• Supplied data:
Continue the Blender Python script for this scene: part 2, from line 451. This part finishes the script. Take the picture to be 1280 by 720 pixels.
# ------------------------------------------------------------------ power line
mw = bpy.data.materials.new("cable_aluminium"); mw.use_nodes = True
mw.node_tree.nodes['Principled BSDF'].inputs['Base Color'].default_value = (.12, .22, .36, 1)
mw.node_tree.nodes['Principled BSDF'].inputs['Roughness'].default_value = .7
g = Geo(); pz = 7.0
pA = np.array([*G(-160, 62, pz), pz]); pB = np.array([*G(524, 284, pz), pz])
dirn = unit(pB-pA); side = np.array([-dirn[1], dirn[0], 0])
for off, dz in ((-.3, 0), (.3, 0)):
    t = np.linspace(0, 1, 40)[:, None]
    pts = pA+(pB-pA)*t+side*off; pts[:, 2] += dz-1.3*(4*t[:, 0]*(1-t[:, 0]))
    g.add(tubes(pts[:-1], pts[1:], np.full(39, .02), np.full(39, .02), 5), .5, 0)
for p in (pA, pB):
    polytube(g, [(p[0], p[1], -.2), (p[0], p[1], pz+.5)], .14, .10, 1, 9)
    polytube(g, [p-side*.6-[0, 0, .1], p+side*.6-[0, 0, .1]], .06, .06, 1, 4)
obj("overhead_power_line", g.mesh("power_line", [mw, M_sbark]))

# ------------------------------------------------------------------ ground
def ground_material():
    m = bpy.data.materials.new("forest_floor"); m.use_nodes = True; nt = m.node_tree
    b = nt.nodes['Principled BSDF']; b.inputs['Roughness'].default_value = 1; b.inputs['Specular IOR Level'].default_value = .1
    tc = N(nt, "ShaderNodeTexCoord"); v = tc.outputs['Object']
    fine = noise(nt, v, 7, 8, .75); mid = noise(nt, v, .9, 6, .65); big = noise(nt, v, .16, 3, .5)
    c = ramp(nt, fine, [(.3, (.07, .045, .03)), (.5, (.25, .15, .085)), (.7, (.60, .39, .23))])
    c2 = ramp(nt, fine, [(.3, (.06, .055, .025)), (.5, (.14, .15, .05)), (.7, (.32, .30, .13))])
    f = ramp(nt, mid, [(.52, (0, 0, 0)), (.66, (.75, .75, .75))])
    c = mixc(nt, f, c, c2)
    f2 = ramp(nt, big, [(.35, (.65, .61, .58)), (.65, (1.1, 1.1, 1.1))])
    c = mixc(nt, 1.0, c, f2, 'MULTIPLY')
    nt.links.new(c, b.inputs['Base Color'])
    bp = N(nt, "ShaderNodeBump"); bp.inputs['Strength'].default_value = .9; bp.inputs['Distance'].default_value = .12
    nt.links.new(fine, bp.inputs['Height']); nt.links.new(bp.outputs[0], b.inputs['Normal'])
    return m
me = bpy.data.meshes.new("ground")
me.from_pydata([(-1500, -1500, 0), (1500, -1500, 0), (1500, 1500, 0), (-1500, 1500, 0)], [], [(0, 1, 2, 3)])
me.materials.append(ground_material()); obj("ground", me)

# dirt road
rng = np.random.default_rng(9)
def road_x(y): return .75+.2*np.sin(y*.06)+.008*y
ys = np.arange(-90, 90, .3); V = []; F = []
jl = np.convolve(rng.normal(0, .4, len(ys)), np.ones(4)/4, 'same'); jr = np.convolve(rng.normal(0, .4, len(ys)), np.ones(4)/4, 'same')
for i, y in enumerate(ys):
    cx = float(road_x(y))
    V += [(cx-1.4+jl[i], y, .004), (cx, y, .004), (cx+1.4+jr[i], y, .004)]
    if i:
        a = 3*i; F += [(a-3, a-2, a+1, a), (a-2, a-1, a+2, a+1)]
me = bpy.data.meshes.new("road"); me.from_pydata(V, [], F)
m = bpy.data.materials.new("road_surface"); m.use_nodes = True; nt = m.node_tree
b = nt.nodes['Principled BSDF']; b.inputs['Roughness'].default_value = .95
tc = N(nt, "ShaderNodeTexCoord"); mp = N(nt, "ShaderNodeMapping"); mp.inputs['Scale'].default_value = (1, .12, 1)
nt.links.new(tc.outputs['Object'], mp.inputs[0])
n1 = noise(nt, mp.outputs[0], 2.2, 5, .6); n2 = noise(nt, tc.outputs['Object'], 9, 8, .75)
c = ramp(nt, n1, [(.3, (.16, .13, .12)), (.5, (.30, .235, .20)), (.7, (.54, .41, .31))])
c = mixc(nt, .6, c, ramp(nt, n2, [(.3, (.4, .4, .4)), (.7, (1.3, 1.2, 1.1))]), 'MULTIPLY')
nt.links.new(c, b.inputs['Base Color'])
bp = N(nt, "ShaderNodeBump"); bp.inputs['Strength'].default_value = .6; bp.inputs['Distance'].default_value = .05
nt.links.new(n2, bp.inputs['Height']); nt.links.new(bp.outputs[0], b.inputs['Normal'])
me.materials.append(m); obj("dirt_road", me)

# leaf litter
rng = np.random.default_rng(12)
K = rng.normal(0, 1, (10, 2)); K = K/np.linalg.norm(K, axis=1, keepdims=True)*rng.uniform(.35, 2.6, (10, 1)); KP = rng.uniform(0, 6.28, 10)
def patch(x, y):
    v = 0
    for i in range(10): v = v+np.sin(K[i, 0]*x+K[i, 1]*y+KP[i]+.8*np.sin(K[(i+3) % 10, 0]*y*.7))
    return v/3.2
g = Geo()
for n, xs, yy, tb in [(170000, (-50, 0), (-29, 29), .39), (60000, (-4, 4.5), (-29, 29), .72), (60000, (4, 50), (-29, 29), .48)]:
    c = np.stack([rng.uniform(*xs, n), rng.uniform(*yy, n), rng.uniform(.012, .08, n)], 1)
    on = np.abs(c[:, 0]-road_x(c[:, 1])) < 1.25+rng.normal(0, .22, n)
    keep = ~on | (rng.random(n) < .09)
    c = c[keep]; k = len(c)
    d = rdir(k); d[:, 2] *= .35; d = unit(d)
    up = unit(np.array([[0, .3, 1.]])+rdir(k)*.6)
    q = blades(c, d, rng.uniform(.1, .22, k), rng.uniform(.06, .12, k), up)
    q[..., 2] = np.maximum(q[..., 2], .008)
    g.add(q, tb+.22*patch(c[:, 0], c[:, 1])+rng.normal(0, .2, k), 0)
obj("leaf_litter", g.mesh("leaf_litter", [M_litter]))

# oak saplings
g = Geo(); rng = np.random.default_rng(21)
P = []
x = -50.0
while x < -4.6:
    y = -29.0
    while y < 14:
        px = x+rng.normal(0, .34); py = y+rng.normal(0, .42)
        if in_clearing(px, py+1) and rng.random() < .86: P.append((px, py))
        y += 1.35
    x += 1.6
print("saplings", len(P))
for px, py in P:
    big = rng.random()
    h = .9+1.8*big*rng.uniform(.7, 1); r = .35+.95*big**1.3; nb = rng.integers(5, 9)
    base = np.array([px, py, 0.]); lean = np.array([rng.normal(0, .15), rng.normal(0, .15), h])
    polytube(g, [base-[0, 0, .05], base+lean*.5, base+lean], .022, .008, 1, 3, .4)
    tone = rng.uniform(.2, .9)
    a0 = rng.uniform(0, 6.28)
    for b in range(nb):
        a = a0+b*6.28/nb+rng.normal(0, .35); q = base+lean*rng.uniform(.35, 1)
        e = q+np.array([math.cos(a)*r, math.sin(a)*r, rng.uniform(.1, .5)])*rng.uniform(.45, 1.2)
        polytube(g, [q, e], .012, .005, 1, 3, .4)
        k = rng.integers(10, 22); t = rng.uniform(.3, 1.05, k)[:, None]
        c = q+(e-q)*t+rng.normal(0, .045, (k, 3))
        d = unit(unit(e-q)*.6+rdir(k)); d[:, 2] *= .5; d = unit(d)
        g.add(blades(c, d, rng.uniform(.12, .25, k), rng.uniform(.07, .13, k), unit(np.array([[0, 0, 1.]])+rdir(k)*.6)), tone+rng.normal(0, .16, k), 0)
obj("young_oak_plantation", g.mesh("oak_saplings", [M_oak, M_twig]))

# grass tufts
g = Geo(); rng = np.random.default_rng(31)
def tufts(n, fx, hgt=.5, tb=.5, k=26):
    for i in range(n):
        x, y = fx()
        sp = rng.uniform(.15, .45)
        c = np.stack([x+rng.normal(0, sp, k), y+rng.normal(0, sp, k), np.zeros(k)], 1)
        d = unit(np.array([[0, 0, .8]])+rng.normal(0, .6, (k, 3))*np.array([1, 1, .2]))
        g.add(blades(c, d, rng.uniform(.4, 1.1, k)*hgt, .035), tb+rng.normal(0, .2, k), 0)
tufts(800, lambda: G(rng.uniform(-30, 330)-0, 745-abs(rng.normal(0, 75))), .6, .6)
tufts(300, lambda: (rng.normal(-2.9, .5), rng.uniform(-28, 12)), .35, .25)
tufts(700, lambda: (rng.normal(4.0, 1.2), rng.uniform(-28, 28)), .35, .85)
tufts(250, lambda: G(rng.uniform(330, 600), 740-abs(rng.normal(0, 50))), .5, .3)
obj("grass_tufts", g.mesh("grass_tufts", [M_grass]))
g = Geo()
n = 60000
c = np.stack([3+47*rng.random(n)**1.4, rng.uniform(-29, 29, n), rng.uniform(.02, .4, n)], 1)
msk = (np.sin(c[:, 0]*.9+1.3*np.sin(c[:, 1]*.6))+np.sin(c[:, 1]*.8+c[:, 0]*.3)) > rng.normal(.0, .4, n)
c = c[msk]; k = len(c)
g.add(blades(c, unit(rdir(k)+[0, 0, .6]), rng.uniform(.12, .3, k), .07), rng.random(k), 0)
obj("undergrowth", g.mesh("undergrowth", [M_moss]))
...
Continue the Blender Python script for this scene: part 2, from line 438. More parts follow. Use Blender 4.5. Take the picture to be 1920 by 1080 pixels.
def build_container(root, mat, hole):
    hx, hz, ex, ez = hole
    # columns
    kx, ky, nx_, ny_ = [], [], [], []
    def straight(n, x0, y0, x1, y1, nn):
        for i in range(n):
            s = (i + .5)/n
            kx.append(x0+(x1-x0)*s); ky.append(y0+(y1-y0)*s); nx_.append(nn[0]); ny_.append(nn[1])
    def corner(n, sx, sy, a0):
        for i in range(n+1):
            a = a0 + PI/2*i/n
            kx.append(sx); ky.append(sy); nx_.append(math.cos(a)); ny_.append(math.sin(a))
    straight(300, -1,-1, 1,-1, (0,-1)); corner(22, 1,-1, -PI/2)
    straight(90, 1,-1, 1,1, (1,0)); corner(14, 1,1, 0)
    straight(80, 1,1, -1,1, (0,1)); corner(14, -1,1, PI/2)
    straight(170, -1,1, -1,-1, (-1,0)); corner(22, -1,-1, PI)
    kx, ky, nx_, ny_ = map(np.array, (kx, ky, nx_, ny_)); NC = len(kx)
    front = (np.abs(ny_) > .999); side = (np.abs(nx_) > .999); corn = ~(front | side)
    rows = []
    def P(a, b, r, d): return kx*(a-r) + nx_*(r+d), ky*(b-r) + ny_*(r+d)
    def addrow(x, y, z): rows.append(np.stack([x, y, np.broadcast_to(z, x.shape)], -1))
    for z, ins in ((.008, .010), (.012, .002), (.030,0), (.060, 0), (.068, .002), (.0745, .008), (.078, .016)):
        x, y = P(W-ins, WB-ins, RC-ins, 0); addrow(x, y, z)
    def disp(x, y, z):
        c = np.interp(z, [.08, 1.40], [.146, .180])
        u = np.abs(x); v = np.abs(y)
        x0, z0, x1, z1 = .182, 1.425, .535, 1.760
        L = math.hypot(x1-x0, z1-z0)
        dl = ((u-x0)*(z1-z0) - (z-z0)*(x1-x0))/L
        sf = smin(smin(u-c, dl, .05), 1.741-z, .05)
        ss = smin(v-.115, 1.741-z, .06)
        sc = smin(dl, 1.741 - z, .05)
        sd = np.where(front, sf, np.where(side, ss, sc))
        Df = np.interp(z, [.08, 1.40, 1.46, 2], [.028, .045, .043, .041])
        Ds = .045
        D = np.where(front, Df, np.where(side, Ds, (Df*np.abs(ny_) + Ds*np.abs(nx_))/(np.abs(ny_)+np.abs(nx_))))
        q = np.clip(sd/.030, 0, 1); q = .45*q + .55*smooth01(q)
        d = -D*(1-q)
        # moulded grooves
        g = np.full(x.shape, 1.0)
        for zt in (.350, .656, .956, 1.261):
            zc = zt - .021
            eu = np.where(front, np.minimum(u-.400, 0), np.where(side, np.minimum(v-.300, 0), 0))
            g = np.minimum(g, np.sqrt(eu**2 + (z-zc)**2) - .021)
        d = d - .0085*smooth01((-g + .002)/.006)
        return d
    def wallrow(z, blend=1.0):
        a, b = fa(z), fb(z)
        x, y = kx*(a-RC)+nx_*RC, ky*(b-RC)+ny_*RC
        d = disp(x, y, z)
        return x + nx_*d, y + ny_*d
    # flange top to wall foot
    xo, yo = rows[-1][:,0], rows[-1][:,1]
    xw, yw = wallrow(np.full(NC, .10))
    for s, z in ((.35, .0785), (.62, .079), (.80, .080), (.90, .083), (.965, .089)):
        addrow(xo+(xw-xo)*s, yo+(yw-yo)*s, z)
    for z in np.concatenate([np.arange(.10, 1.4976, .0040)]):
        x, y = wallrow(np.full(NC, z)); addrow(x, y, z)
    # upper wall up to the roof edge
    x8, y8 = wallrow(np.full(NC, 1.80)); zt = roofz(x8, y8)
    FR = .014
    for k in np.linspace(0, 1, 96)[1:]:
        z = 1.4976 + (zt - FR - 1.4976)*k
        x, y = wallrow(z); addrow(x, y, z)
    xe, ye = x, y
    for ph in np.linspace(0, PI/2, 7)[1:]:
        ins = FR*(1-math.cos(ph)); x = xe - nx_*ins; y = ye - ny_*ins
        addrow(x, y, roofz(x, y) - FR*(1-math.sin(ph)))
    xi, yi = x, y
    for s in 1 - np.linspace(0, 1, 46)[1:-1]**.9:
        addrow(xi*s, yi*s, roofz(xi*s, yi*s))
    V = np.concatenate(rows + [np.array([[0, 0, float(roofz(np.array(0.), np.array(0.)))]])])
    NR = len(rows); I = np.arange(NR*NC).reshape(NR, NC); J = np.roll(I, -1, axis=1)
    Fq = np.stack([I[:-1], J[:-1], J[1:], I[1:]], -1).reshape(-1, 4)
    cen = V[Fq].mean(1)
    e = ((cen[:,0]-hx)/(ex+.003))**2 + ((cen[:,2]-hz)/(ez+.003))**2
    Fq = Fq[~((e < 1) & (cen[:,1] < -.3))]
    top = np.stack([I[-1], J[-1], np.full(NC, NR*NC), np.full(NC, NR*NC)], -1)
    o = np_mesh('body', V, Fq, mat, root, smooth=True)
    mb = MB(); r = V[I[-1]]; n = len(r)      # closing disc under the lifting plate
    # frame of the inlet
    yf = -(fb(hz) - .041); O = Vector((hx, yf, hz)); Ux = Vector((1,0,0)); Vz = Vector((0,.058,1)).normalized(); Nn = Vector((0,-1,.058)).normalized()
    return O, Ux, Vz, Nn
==
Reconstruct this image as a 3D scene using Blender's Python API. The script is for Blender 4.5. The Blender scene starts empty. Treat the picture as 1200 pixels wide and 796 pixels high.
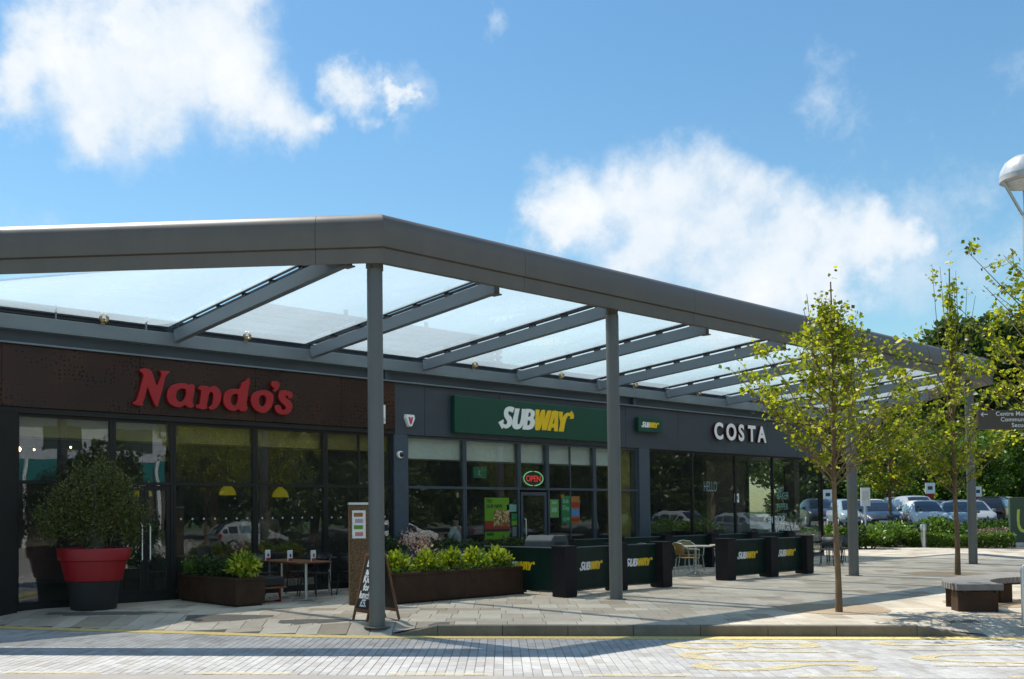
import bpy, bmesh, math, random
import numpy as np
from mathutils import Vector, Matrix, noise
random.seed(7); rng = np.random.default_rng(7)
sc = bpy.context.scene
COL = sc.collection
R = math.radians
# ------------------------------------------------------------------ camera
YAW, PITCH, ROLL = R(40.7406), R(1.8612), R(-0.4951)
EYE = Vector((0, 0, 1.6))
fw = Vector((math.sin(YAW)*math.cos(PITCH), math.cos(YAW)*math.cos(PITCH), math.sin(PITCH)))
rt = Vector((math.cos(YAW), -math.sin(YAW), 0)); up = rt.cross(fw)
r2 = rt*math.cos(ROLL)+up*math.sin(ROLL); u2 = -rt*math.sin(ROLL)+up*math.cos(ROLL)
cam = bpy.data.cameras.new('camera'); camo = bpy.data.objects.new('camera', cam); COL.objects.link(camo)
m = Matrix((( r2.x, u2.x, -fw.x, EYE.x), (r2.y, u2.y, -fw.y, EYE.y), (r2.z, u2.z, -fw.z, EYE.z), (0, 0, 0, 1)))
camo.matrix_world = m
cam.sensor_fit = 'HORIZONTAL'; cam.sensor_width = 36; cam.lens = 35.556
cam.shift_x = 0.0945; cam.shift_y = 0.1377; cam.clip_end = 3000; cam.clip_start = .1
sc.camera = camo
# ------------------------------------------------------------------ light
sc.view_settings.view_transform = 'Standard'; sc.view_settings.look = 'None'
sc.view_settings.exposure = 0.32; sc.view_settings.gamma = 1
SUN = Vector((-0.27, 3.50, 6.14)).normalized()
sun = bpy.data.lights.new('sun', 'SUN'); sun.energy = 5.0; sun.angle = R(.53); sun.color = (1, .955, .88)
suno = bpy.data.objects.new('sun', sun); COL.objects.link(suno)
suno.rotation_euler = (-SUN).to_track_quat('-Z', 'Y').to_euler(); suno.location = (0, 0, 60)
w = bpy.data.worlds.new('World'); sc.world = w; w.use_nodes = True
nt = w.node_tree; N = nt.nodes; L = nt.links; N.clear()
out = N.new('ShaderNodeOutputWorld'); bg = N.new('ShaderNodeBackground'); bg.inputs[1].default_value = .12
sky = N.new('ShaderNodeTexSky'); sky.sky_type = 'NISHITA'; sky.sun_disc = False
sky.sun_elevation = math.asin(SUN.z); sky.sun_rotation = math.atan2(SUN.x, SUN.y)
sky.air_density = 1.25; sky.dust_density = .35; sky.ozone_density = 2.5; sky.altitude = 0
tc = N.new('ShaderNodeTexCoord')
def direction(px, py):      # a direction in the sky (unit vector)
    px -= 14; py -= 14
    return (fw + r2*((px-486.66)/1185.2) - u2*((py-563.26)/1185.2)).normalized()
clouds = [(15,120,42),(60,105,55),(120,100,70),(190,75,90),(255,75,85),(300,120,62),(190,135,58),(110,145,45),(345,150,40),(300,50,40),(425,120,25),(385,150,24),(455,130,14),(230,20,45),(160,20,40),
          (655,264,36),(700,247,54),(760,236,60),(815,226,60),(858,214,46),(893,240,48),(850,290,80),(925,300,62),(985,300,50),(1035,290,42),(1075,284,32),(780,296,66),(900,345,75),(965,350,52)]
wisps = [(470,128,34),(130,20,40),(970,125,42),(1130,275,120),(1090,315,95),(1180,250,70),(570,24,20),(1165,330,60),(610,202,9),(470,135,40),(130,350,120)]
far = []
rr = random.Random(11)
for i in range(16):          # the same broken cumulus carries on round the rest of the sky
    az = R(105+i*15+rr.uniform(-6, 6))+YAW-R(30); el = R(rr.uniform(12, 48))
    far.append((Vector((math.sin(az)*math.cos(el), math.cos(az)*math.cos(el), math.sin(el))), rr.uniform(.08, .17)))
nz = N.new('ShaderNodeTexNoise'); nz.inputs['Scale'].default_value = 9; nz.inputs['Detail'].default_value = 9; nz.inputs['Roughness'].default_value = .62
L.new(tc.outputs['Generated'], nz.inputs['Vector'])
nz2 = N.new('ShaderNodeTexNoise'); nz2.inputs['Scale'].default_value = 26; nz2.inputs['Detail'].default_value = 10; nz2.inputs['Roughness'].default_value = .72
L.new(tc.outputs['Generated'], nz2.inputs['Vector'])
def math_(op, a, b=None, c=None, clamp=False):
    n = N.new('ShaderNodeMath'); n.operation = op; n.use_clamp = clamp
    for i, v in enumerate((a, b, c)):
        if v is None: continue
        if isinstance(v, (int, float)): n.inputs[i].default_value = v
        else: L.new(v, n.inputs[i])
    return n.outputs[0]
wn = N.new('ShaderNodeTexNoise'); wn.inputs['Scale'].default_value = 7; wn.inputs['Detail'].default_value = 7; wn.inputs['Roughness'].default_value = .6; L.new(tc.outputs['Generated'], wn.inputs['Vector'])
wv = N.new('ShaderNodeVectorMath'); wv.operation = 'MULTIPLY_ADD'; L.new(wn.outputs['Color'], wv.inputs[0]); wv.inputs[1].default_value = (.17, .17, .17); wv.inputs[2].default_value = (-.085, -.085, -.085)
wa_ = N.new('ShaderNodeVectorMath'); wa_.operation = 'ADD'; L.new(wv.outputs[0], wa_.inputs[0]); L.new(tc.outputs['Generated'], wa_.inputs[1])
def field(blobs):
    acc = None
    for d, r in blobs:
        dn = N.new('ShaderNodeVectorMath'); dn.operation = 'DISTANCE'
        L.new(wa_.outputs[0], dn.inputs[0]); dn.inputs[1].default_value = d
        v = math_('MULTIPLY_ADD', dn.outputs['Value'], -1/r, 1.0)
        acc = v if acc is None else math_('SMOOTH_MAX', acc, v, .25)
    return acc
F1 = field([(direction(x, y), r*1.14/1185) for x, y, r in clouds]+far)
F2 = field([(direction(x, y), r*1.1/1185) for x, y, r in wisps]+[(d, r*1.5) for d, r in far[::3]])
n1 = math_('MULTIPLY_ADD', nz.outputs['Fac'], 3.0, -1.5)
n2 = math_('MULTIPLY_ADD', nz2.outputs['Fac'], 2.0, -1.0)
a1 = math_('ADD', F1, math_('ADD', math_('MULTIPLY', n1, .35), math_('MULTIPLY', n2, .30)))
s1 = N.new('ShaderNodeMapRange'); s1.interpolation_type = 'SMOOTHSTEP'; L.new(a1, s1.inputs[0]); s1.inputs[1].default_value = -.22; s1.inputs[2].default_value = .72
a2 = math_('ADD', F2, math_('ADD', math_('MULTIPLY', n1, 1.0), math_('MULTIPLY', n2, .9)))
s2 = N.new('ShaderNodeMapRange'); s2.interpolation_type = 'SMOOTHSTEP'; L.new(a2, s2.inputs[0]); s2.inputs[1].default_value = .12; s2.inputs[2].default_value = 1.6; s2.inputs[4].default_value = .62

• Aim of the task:
Return only those lines of the records that contain the string "part".

• The solution:
Continue the Blender Python script for this scene: part 2, from line 451. This part finishes the script. Take the picture to be 1280 by 720 pixels.
Continue the Blender Python script for this scene: part 2, from line 438. More parts follow. Use Blender 4.5. Take the picture to be 1920 by 1080 pixels.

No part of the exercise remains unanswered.